WHAT IS BEING ASKED - From the records below, transcribe only the lines running from the one with "Generate a Godot" through the one with "var jobs := []". Keep both of those end lines.

Scenes as source code -
---------------

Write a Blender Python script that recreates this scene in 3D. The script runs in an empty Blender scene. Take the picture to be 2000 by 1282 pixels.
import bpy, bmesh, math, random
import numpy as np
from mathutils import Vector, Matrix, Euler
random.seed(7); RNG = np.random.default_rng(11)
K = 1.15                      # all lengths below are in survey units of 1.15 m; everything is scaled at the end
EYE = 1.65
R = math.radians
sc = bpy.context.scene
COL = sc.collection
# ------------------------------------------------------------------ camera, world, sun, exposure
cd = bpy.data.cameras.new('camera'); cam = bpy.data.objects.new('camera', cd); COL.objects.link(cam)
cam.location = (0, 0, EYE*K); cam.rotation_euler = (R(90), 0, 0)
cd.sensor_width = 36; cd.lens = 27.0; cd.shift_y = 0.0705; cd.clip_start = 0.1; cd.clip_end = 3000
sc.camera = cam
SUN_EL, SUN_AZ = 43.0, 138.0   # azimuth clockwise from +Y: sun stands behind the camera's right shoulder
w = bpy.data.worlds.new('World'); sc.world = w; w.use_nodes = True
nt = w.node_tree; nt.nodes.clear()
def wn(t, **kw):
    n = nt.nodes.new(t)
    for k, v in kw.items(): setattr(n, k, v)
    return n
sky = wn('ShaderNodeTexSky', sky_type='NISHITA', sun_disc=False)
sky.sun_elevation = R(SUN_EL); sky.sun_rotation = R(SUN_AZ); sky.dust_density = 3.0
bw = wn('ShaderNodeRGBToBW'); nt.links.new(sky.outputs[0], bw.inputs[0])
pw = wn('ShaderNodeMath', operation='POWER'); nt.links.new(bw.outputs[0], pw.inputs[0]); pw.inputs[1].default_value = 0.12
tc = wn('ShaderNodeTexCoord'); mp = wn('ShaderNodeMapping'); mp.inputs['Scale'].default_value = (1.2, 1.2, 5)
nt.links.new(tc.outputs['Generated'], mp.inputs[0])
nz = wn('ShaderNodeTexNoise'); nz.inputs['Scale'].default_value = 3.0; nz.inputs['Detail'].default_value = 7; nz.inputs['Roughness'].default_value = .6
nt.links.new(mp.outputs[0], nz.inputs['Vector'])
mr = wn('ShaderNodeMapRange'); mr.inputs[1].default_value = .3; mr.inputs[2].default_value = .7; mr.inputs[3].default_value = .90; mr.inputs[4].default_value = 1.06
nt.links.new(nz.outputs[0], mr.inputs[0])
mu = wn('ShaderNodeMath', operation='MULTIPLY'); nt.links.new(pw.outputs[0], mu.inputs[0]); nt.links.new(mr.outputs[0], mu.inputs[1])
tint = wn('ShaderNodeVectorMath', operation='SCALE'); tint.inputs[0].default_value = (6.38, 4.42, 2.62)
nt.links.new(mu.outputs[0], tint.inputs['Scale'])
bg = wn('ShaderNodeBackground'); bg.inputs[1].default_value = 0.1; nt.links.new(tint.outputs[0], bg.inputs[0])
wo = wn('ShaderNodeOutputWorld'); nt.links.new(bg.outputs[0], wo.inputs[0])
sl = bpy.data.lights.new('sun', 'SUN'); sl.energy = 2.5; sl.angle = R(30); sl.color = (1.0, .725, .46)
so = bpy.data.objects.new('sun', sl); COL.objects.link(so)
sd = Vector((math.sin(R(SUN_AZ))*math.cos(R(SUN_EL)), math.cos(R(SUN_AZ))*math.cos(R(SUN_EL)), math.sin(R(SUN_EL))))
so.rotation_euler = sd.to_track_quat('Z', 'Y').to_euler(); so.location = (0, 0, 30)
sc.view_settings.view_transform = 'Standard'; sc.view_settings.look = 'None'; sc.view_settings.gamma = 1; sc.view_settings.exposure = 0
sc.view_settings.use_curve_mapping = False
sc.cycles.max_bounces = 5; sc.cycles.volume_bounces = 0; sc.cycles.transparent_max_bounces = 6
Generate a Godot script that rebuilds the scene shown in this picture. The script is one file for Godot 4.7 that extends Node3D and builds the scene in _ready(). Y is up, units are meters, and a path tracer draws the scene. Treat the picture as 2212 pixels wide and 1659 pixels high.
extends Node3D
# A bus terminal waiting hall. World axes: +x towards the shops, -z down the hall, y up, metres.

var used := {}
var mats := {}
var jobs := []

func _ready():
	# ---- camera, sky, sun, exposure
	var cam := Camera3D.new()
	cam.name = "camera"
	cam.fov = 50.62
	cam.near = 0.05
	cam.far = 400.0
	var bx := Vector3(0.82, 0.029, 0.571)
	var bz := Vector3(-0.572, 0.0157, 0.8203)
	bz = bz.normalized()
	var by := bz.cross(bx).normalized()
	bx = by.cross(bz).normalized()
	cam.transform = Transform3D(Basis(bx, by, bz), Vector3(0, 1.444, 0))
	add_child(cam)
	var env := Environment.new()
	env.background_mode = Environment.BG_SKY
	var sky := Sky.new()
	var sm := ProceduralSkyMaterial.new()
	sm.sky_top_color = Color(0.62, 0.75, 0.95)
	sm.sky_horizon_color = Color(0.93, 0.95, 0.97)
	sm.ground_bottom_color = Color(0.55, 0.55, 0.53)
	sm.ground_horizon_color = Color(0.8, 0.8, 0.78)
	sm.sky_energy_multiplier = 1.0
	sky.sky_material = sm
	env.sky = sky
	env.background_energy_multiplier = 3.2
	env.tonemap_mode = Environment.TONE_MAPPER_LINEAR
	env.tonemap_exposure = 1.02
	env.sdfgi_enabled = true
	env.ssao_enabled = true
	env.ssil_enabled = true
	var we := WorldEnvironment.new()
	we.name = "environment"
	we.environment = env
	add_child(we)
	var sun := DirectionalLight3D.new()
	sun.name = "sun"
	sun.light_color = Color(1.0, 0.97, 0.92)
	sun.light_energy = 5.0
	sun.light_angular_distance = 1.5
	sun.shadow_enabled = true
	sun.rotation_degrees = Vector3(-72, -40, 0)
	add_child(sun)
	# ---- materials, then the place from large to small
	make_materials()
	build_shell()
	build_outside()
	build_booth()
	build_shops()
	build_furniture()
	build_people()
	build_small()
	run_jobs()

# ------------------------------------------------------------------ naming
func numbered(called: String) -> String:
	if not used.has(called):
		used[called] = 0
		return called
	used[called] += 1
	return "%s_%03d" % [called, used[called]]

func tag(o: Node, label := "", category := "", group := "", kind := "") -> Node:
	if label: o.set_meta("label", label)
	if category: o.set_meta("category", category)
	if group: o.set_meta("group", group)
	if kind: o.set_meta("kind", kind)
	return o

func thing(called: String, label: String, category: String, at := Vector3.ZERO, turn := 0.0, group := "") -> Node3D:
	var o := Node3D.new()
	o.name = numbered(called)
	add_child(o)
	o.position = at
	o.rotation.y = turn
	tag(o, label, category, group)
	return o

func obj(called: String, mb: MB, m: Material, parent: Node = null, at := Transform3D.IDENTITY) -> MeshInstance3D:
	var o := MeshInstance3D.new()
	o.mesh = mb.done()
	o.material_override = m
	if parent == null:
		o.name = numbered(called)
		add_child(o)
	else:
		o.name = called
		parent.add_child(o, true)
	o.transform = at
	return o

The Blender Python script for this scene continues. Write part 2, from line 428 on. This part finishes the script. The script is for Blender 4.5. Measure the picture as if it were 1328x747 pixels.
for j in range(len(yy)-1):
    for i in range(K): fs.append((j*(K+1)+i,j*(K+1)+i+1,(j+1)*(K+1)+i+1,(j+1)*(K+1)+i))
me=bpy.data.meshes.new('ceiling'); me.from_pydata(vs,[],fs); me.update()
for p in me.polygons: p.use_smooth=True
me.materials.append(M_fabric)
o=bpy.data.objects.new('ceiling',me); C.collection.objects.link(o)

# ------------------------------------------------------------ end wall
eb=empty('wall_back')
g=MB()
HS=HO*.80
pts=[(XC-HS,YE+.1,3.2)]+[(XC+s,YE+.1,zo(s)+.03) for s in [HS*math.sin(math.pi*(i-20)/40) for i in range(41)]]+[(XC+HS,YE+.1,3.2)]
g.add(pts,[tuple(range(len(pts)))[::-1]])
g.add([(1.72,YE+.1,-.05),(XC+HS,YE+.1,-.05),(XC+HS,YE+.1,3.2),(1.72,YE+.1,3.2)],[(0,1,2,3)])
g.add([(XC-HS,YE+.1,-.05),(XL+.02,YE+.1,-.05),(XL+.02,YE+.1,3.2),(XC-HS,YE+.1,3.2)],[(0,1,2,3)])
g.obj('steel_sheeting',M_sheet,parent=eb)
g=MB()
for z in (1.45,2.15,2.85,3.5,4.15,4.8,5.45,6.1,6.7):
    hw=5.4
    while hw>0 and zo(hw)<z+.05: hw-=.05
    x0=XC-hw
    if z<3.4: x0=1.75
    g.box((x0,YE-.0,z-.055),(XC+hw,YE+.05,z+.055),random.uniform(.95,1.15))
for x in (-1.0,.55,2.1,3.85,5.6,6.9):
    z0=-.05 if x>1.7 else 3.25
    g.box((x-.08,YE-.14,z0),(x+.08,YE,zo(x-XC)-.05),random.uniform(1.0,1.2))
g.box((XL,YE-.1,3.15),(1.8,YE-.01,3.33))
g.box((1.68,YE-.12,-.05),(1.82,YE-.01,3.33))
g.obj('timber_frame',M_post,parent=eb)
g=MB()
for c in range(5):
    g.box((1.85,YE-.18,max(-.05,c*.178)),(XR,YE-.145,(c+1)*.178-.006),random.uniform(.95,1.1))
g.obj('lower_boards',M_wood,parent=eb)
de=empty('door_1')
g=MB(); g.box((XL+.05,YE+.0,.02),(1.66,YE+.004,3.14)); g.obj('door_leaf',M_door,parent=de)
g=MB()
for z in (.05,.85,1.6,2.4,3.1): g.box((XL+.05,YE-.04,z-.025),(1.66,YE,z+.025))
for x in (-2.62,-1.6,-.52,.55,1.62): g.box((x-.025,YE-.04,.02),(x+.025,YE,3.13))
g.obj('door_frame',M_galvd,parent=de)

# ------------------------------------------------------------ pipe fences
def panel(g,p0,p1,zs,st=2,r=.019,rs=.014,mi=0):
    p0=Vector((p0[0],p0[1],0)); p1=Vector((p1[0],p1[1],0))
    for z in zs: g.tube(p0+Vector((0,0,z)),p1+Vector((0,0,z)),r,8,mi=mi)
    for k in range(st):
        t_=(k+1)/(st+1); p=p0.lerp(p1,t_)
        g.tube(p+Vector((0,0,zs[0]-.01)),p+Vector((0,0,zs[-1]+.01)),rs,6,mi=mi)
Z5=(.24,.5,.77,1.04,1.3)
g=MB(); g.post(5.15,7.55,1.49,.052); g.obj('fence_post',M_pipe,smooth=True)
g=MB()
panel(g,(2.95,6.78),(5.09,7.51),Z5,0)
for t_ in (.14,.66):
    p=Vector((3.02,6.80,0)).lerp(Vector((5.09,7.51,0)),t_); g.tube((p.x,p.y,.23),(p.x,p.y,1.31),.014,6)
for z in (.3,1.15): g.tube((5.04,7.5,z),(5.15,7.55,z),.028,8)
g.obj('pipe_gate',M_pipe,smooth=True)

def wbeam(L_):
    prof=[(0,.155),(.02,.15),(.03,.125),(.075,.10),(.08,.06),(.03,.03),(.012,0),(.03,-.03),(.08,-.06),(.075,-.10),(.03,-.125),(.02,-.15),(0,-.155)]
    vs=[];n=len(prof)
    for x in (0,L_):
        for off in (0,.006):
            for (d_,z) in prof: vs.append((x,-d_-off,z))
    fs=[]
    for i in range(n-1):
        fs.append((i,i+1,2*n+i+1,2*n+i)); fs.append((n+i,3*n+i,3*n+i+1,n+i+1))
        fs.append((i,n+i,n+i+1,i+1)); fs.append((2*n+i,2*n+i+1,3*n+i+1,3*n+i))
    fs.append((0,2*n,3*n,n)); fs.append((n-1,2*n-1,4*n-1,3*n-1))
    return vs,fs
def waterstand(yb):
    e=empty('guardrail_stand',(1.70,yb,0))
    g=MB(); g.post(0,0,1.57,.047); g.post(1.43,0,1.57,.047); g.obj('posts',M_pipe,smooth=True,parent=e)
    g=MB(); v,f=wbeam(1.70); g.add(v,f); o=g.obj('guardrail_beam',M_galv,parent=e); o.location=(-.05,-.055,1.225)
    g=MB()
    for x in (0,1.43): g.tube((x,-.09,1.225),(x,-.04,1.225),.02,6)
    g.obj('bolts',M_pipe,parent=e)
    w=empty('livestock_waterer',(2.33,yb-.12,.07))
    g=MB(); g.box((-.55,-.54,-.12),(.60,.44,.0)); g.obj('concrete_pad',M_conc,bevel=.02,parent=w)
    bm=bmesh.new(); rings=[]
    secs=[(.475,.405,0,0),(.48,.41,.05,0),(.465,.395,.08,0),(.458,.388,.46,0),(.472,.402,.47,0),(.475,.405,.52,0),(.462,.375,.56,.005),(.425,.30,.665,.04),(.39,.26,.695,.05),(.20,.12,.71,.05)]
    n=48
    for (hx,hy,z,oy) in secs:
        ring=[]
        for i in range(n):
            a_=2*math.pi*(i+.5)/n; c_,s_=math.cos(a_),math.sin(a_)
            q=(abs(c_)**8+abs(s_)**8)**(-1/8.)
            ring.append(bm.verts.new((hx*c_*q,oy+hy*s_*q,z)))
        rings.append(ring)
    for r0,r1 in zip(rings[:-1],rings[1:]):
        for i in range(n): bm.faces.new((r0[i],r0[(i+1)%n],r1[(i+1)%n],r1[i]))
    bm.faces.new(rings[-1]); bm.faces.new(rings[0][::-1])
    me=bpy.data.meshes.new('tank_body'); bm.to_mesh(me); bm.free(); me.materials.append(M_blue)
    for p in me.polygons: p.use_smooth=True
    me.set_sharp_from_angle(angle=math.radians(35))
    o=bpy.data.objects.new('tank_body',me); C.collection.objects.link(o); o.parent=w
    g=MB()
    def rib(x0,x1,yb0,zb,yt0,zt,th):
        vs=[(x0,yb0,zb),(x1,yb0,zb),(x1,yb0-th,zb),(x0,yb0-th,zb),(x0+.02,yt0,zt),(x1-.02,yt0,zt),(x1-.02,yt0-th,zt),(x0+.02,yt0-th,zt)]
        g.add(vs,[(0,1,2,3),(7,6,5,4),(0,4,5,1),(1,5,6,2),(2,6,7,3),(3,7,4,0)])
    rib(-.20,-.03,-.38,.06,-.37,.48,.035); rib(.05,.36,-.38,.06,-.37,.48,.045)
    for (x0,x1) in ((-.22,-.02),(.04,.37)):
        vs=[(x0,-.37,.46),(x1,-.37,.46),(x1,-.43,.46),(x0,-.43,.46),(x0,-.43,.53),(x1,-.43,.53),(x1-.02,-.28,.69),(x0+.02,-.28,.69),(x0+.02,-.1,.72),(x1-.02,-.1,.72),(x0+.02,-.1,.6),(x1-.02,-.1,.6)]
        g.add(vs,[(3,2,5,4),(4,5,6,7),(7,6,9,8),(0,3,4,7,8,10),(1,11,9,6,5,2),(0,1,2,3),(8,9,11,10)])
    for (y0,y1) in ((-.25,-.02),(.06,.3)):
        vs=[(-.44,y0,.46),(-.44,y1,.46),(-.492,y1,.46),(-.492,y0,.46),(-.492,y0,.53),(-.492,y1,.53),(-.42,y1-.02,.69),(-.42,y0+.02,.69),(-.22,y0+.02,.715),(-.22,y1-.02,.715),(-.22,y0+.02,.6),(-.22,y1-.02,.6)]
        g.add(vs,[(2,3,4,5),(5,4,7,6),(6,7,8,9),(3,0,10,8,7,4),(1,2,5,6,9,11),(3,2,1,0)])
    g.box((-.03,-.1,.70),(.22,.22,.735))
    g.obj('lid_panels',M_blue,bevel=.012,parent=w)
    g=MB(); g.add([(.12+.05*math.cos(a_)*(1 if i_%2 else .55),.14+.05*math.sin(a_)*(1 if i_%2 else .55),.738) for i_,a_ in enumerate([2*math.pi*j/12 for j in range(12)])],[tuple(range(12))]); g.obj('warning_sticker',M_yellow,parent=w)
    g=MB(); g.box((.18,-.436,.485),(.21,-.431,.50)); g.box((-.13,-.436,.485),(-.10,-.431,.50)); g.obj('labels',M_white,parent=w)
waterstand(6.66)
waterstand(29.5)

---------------

SOLUTION FOR THIS EXERCISE -
Generate a Godot script that rebuilds the scene shown in this picture. The script is one file for Godot 4.7 that extends Node3D and builds the scene in _ready(). Y is up, units are meters, and a path tracer draws the scene. Treat the picture as 2212 pixels wide and 1659 pixels high.
extends Node3D
# A bus terminal waiting hall. World axes: +x towards the shops, -z down the hall, y up, metres.

var used := {}
var mats := {}
var jobs := []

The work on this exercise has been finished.